De’Aaron Fox and Ja Morant also have those instincts, albeit packaged in blistering athleticism. Darius Garland, too, blends score-first capability with a real eye for playmaking.
But the list thins fast.
Players like Jalen Brunson, Devin Booker, and Tyrese Maxey are all guards who initiate offense but lean toward the combo-guard mold.
James Harden, Luka Doncic, and Cade Cunningham are primary ballhandlers with big frames and elite vision, but they blur the lines between positions, blending scorer and passer, often more heliocentric than floor-general.
And Shai Gilgeous-Alexander, the reigning MVP and Finals MVP, is undoubtedly one of the league’s most dangerous weapons, but he’s a scorer first, a backcourt assassin who doesn’t live to set others up.
And then there’s Stephen Curry, the ultimate anomaly.
While Curry is listed as a point guard, we could argue he’s a “system” more than a position. Curry doesn’t run the offense in the classic sense. He is the offense. His off-ball gravity, shooting threat, and constant motion force defenses to warp around him. He breaks every rule of what a traditional point guard was, and makes it beautiful.

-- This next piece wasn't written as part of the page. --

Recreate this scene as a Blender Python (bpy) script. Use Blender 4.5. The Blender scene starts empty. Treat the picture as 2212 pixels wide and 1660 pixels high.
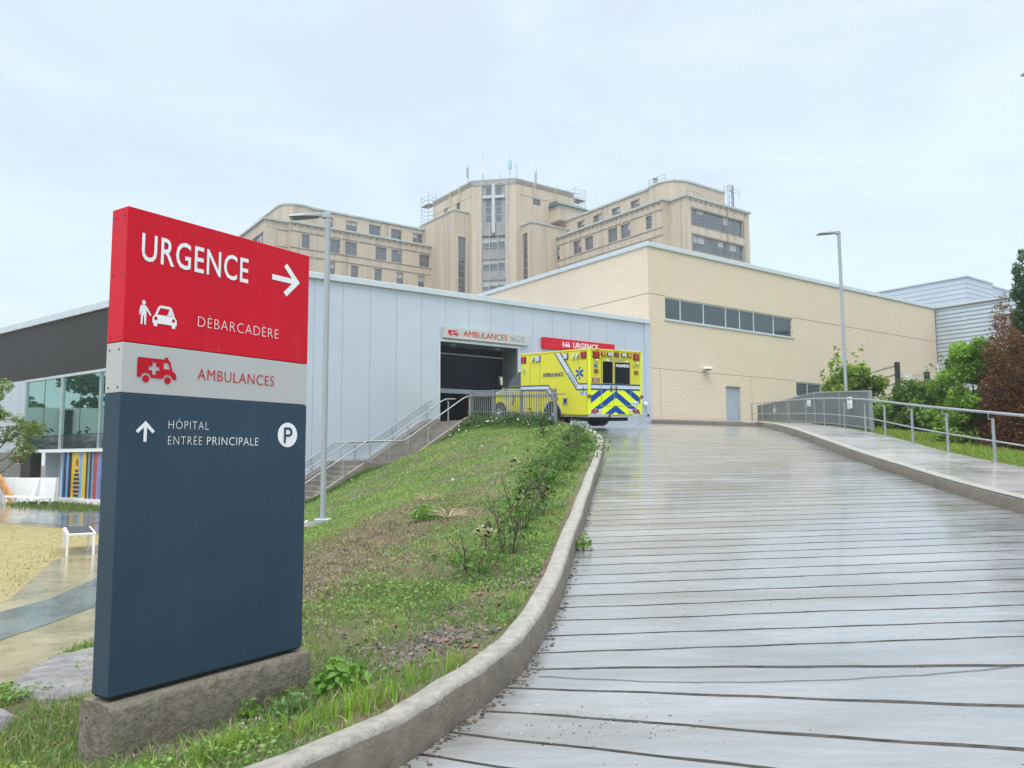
import bpy, bmesh, math, random
import numpy as np
from math import radians as R_, sin, cos, pi
from mathutils import Matrix, Vector
from mathutils.geometry import tessellate_polygon

SC = bpy.context.scene
COL = SC.collection
random.seed(7)
RNG = np.random.default_rng(11)

# ------------------------------------------------------------------ camera
cam = bpy.data.cameras.new('camera')
cam.sensor_width = 36.0
cam.sensor_fit = 'HORIZONTAL'
cam.lens = 36.0 * 1661.0 / 2212.0
cam.clip_start = 0.05
cam.clip_end = 3000.0
camo = bpy.data.objects.new('camera', cam)
COL.objects.link(camo)
camo.matrix_world = (Matrix.Translation((0, 0, 1.6)) @ Matrix.Rotation(R_(90 + 5.374), 4, 'X')
                     @ Matrix.Rotation(R_(-0.31), 4, 'Z'))
SC.camera = camo

# ------------------------------------------------------------------ sky, sun, exposure
SUN_EL, SUN_AZ = R_(52), R_(200)          # azimuth clockwise from +Y
wd = bpy.data.worlds.new("World")
SC.world = wd
wd.use_nodes = True
nt = wd.node_tree
nt.nodes.clear()
def wn(t, **k):
    n = nt.nodes.new(t)
    for a, b in k.items():
        setattr(n, a, b)
    return n
w_out = wn('ShaderNodeOutputWorld')
w_bg = wn('ShaderNodeBackground')
w_bg2 = wn('ShaderNodeBackground')
w_add = wn('ShaderNodeAddShader')
w_sky = wn('ShaderNodeTexSky', sky_type='NISHITA', sun_disc=False, sun_elevation=SUN_EL, sun_rotation=SUN_AZ)
nt.links.new(w_sky.outputs[0], w_bg.inputs[0])
w_bg.inputs[1].default_value = 0.05
w_tc = wn('ShaderNodeTexCoord')
w_sep = wn('ShaderNodeSeparateXYZ')
nt.links.new(w_tc.outputs['Generated'], w_sep.inputs[0])
w_ramp = wn('ShaderNodeValToRGB')            # overcast cloud deck: brighter towards the zenith
w_ramp.color_ramp.interpolation = 'EASE'
e = w_ramp.color_ramp.elements
e[0].position = 0.0; e[0].color = (0.61, 0.695, 0.745, 1)
e[1].position = 1.0; e[1].color = (1, 1, 1, 1)
x_ = e.new(0.30); x_.color = (0.62, 0.72, 0.775, 1)
x_ = e.new(0.52); x_.color = (0.645, 0.74, 0.79, 1)
nt.links.new(w_sep.outputs[2], w_ramp.inputs[0])
w_st = wn('ShaderNodeMapRange')
w_st.inputs[1].default_value = 0.55; w_st.inputs[2].default_value = 1.0
w_st.inputs[3].default_value = 1.0; w_st.inputs[4].default_value = 3.9
nt.links.new(w_sep.outputs[2], w_st.inputs[0])
w_map = wn('ShaderNodeMapping'); w_map.inputs['Scale'].default_value = (1.6, 1.6, 5.0)
nt.links.new(w_tc.outputs['Generated'], w_map.inputs[0])
w_no = wn('ShaderNodeTexNoise'); w_no.inputs['Scale'].default_value = 1.9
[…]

Still, for Wall, that beauty comes with a loss.
His point isn’t to throw shade, it’s to highlight how the game has evolved from floor generals to floor dominators. The role has shifted, and with it, the very essence of what it means to be a point guard. Fewer players are being trained to think like passers. Even fewer are being praised for it.
John Wall isn’t bitter; he’s observant. As the league changes, he’s simply pointing out what’s being lost in the process: a generation of guards who defined greatness not by how many points they scored, but by how many lives they elevated on the court.